The European Parliament established the Special Committee on the European Democracy Shield on 4 February and elected French politician Natalie Loiseau (Renew) as its chair. The Special Committee faces a formidable task: contributing to the creation of the European Democracy Shield. Commission President von der Leyen envisages the European Democracy Shield as a means of protecting democratic processes in the EU and its Member States from foreign interference. In particular, it is intended to counter disinformation and information manipulation by actors from third countries (“foreign information manipulation and interference”). The European Democracy Shield will build on previous EU projects to protect democracy from foreign interference, such as the 2020 European Democracy Action Plan and the 2023 Defence of Democracy Package.
The European response to disinformation from third countries was also the focus of the ENSURE Discussion Series on 19 February. Participants discussed the article “European Union defensive democracy’s responses to disinformation” by Krisztina Juhász (Journal of Contemporary European Studies 32 (2024), 1075). The author divides the Union’s measures against disinformation into regulatory, political and societal measures. Juhász identifies the Digital Services Act, the EU Code of Conduct on Disinformation and the sanctions against Russia Today as key regulatory instruments. As political efforts, she highlights the creation of the East Stratcom Task Force and the Hybrid Fusion Cell. In the societal sphere, she points to the work of the Observatory of Social Media Analysis as an independent hub for fact-checkers. Conceptually, Juhász situates the measures within the theoretical framework of the EU as a defensive democracy. The sanctions against Russia Today should be seen as instruments of a militant democracy.

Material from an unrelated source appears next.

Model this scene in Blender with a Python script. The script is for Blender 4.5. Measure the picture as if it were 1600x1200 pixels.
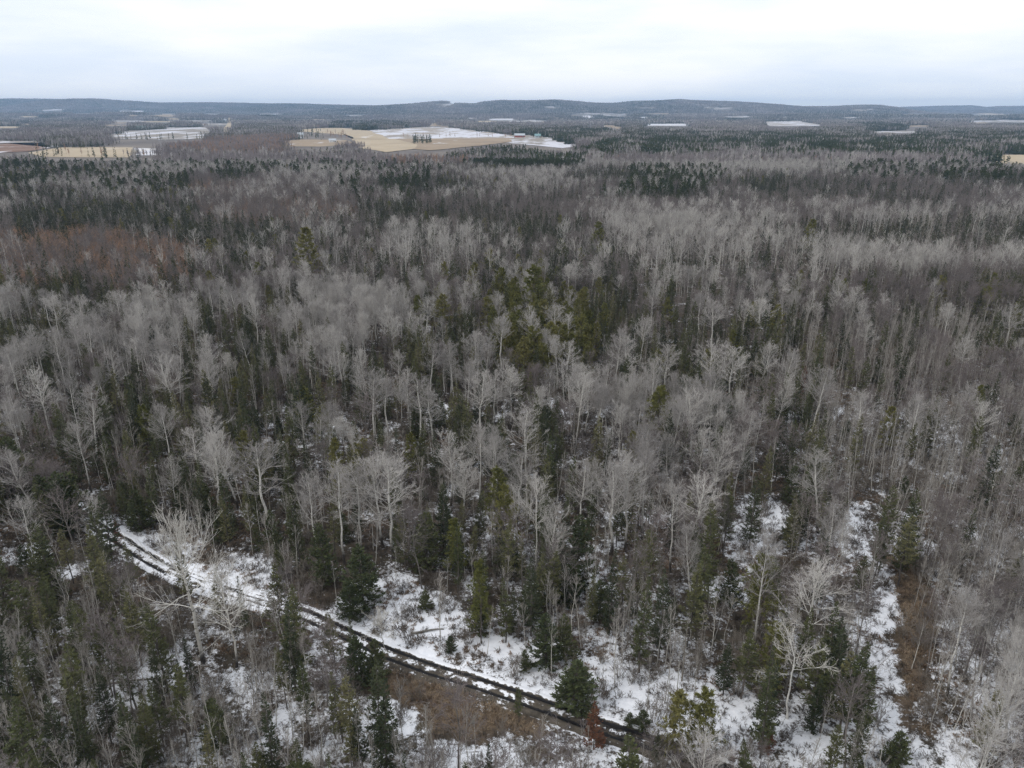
import bpy, math, random
import numpy as np

# ------------------------------------------------------------------ camera, sky, sun, exposure
for o in list(bpy.data.objects):
    bpy.data.objects.remove(o)
scene = bpy.context.scene
COL = scene.collection
CAM_H, PITCH, FPX = 60.0, math.radians(20.27), 1151.0      # 60 m up, looking 20 degrees down
cam_d = bpy.data.cameras.new('camera')
cam = bpy.data.objects.new('camera', cam_d)
COL.objects.link(cam)
cam.location = (0, 0, CAM_H)
cam.rotation_euler = (math.pi / 2 - PITCH, 0, 0)
cam_d.sensor_width = 36.0
cam_d.lens = 36.0 * FPX / 1600.0
cam_d.clip_start, cam_d.clip_end = 0.5, 90000.0
scene.camera = cam

SUN_EL, SUN_AZ = math.radians(45), math.radians(-115)        # azimuth from +Y towards +X
world = bpy.data.worlds.new('World')
scene.world = world
world.use_nodes = True
nt = world.node_tree
nt.nodes.clear()
w_out = nt.nodes.new('ShaderNodeOutputWorld')
w_bg = nt.nodes.new('ShaderNodeBackground')
w_bg.inputs['Strength'].default_value = 0.1
w_sky = nt.nodes.new('ShaderNodeTexSky')
w_sky.sky_type = 'NISHITA'
w_sky.sun_disc = False
w_sky.sun_elevation = SUN_EL
w_sky.sun_rotation = SUN_AZ
w_tc = nt.nodes.new('ShaderNodeTexCoord')
w_map = nt.nodes.new('ShaderNodeMapping')
w_map.inputs['Scale'].default_value = (1.5, 1.5, 9.0)
w_map.inputs['Rotation'].default_value = (0.03, -0.05, 0.4)
w_n = nt.nodes.new('ShaderNodeTexNoise')
w_n.inputs['Scale'].default_value = 1.7
w_n.inputs['Detail'].default_value = 6.0
w_n.inputs['Roughness'].default_value = 0.52
w_r = nt.nodes.new('ShaderNodeValToRGB')
w_r.color_ramp.elements[0].position = 0.36
w_r.color_ramp.elements[0].color = (0.76, 0.82, 0.915, 1)
w_r.color_ramp.elements[1].position = 0.60
w_r.color_ramp.elements[1].color = (0.985, 0.985, 1.0, 1)
w_mul = nt.nodes.new('ShaderNodeMix')
w_mul.data_type = 'RGBA'
w_mul.blend_type = 'MULTIPLY'
w_mul.inputs[0].default_value = 1.0
w_mul.inputs[7].default_value = (11.6, 11.6, 11.6, 1)
w_mix = nt.nodes.new('ShaderNodeMix')
w_mix.data_type = 'RGBA'
w_mix.inputs[0].default_value = 0.93
L = nt.links.new
L(w_tc.outputs['Generated'], w_map.inputs['Vector'])
L(w_map.outputs['Vector'], w_n.inputs['Vector'])
L(w_n.outputs['Fac'], w_r.inputs['Fac'])
L(w_r.outputs['Color'], w_mul.inputs[6])
L(w_sky.outputs['Color'], w_mix.inputs[6])
L(w_mul.outputs[2], w_mix.inputs[7])
L(w_mix.outputs[2], w_bg.inputs['Color'])
L(w_bg.outputs['Background'], w_out.inputs['Surface'])

sun_d = bpy.data.lights.new('sun', 'SUN')
sun_d.energy = 1.1
sun_d.angle = math.radians(20)
sun_d.color = (1.0, 0.96, 0.9)
sun = bpy.data.objects.new('sun', sun_d)
COL.objects.link(sun)
sun.location = (-40, 30, 120)
sun.rotation_euler = (math.pi / 2 - SUN_EL, 0, math.pi - SUN_AZ)

scene.view_settings.view_transform = 'Standard'
scene.view_settings.look = 'None'
scene.view_settings.exposure = 0.12
scene.view_settings.gamma = 1.0
scene.view_settings.use_curve_mapping = False
scene.cycles.max_bounces = 5
scene.cycles.diffuse_bounces = 3
scene.cycles.glossy_bounces = 2
scene.cycles.transmission_bounces = 0
scene.cycles.volume_bounces = 0
scene.cycles.transparent_max_bounces = 4
scene.cycles.caustics_reflective = False
scene.cycles.caustics_refractive = False
scene.cycles.use_denoising = True
scene.cycles.denoiser = 'OPENIMAGEDENOISE'
scene.cycles.denoising_input_passes = 'RGB_ALBEDO_NORMAL'
scene.cycles.denoising_prefilter = 'NONE'
scene.cycles.filter_width = 1.5

# ------------------------------------------------------------------ maths helpers
rng = np.random.default_rng(11)
random.seed(5)
SP, CP = math.sin(PITCH), math.cos(PITCH)


def ray(px, py):
    a, b = (np.asarray(px, float) - 800) / FPX, (np.asarray(py, float) - 600) / FPX
    return a, CP - b * SP, -SP - b * CP


def ground_at(px, py, z=0.0):
    dx, dy, dz = ray(px, py)
    t = (z - CAM_H) / dz
    return dx * t, dy * t


def project(x, y, z):
    dz = z - CAM_H
    dep = y * CP - dz * SP
    up = y * SP + dz * CP
    dep = np.maximum(dep, 1e-3)
    return 800 + FPX * x / dep, 600 - FPX * up / dep, dep


def poly_world(pts, z=0.0):
    p = np.array(pts, float)
    x, y = ground_at(p[:, 0], p[:, 1], z)
    return np.stack([x, y], 1)


def inside(poly, x, y):
    p = np.asarray(poly, float)
    x, y = np.asarray(x, float), np.asarray(y, float)
    r = np.zeros(x.shape, bool)
    x1, y1 = p[-1]
    for x2, y2 in p:
        c = ((y2 > y) != (y1 > y))
        with np.errstate(divide='ignore', invalid='ignore'):
            xi = (x1 - x2) * (y - y2) / (y1 - y2 + 1e-12) + x2
        r ^= c & (x < xi)
        x1, y1 = x2, y2
    return r


def seg_dist(line, x, y):
    """distance to a polyline, and the parameter along it"""
    best = np.full(np.shape(x), 1e9)
    for (x1, y1), (x2, y2) in zip(line[:-1], line[1:]):
        dx, dy = x2 - x1, y2 - y1
        t = np.clip(((x - x1) * dx + (y - y1) * dy) / (dx * dx + dy * dy + 1e-9), 0, 1)
        best = np.minimum(best, np.hypot(x - x1 - t * dx, y - y1 - t * dy))
    return best


_lat = np.random.default_rng(3).random((256, 256))


def vnoise(x, y):
    xi, yi = np.floor(x).astype(int), np.floor(y).astype(int)
    fx, fy = x - xi, y - yi
    fx, fy = fx * fx * (3 - 2 * fx), fy * fy * (3 - 2 * fy)
    g = lambda i, j: _lat[i & 255, j & 255]
    return (g(xi, yi) * (1 - fx) + g(xi + 1, yi) * fx) * (1 - fy) + (g(xi, yi + 1) * (1 - fx) + g(xi + 1, yi + 1) * fx) * fy


def fbm(x, y, scale, octs=3, off=0.0):
    s, a, tot, out = 1.0 / scale, 1.0, 0.0, 0.0
    for i in range(octs):
        out = out + a * vnoise(x * s + off + 17.3 * i, y * s + off * 1.7 + 9.1 * i)
        tot += a
        a *= 0.5
        s *= 2.03
    return out / tot


def sstep(a, b, x):
    t = np.clip((x - a) / (b - a), 0, 1)
    return t * t * (3 - 2 * t)


# ------------------------------------------------------------------ the lie of the land (pixel readings turned into ground positions)
TRACK_PX = [(-90, 690), (0, 735), (55, 764), (100, 790), (150, 822), (200, 852), (260, 889), (330, 917), (400, 938), (470, 958), (540, 990),
            (610, 1022), (680, 1047), (740, 1066), (800, 1086), (860, 1107), (930, 1133), (1000, 1154), (1080, 1182), (1180, 1228), (1300, 1290)]
TRACK_C = poly_world(TRACK_PX)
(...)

The debate in the Ensure Discussion Series showed that the EU’s fight against disinformation is riddled with legal and conceptual questions, and that the effectiveness of some of the measures remains unclear. This raises the question: do initiatives such as the Democracy Action Plan, the Defence of Democracy Package or the European Democracy Shield offer more than just catchy names? More fundamentally, where does the legitimate fight against foreign interference end, and where does the illegitimate restriction of protected freedoms begin?
These crucial questions will need to be explored further in the coming years. The Special Committee on the European Democracy Shield faces an extensive agenda.
Note: Dr. Carolyn Moser and Laurids Hempel shared additional reflections on the EU’s response to foreign interference in times of geopolitical challenges in a contribution to Verfassungsblog at the end of January.